Crediti: Science Advances, doi: 10.1126 / sciadv.aba5749
La chimica di Rea
In base alle immagini scattate dalla sonda Cassini, Rea e Dione sembrano avere una geomorfologia simile. Entrabe i satelliti di medie dimensioni sono circondati da deboli esosfere di ossigeno ed anidride carbonica con proprietà compositive e fotometriche simili. Entrambe sfoggiano degli emisferi anteriori più luminosi, forse per merito dell'anello E che deposita ghiaccio d'acqua puro sulle loro superfici. Partendo da queste informazioni, il team ha misurato gli spettri di diverse specie molecolari e miscele in laboratorio. Le letture dell'idrazina monoidrato (N2H4.H2O) e del triclorometano (CHCl3), cioè cloroformio, sotto uno strato di ghiaccio d'acqua, sembrano fornire la risposta migliore, abbinate con il modello di Hapke. Quest'ultimo è costituito da un insieme di parametri che descrivono le proprietà di riflettanza direzionale delle superfici di regolite nei corpi del Sistema Solare privi di atmosfera.
Spettri di riflettanza di Rea misurati con UVIS (spettri neri), in quattro osservazioni separate ed i modelli otennuti in laboratorio di due composti di clorometano e N2H4.H2O. Le misurazioni sono state acquisite a una temperatura di -203,15 gradi Celsius in condizioni di quasi vuoto per simulare l'ambiente superficiale della luna.
Crediti: Science Advances, doi: 10.1126/sciadv.aba5749
Ma da dove arrivano idrazina e cloroformio?
Il team ha esplorato possibili fonti.
I dati rilevati dalla Cassini mostravano la riflettanza UV solo dei primi micrometri di profondità delle superficie di Rea: lo strato di triclorometano rilevato era subito sotto alla pellicola di ghiaccio d'acqua proveniente dall'anello E di Saturno. Spiegarne la presenza non è semplice: richiederebbe composti del cloro originati da processi chimici endogeni e la presenza di un oceano sotterraneo o la consegna esogena da parte di micrometeoroidi o asteroidi contenenti cloro. Ad esempio, se i composti esistessero in profondità all'interno di Rea, potrebbero abbassare il punto di congelamento del ghiaccio d'acqua, aumentare la probabilità di uno strato di acqua liquida e migrare in superficie attraverso crepe nel guscio ghiacciato. Diversamente, potrebbero essere stati consegnati dagli asteroidi condritici nel corso della storia. Dapprima condensati in un punto, sarebbero stato ridistribuiti in altre regioni del satellite attraverso lo sputtering indotto da particelle cariche dalla magnetosfera di Saturno, considerata l'ampia distribuzione dei composti di cloro campionati.

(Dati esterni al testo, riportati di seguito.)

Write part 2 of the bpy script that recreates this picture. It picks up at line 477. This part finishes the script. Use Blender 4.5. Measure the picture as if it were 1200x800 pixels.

Rispetto al triclorometano, la produzione di idrazina monoidrato è più facile da spiegare. Questo composto era, prima di tutto, il propellente usato dai propulsori della Cassini durante le manovre i quali, tuttavia, non venivano utilizzati durante i sorvoli attorno ai satelliti ghiacciati di Saturno. Inoltre, secondo gli scienziati, l'idrazina monoidrato può essere facilmente prodotto sulle superfici ghiacciate. Su Rea potrebbe provenire dalle reazioni chimiche che coinvolgono il ghiaccio d'acqua e l'ammoniaca o il rilascio di azoto dall'atmosfera di Titano.
In questo caso, il team non ha dubbi: la firma specifica a 184 nanometri veniva proprio dalla superficie di Rea. Qui, l'irradiazione dell'ammoniaca da parte delle particelle cariche della magnetosfera di Saturno ha indotto la dissociazione delle molecole di ammoniaca per formare diazina e idrazina. La fonte di ammoniaca su Rea potrebbe essere primordiale, incorporata al suo interno durante la formazione e portata in superficie in un primo periodo di attività endogena. Secondo Elowitz, però, è improbabile che queste molecole siano sopravvissute esposte così a lungo, suggerendo ulteriori analisi per comprendere il potenziale del trasferimento da satellite a satellite di materiali ed attraverso l'atmosfera di Titano. Quest'ultima sarà oggetto di un nuovo studio da parte del team per cercare ulteriori prove a sostegno della teoria.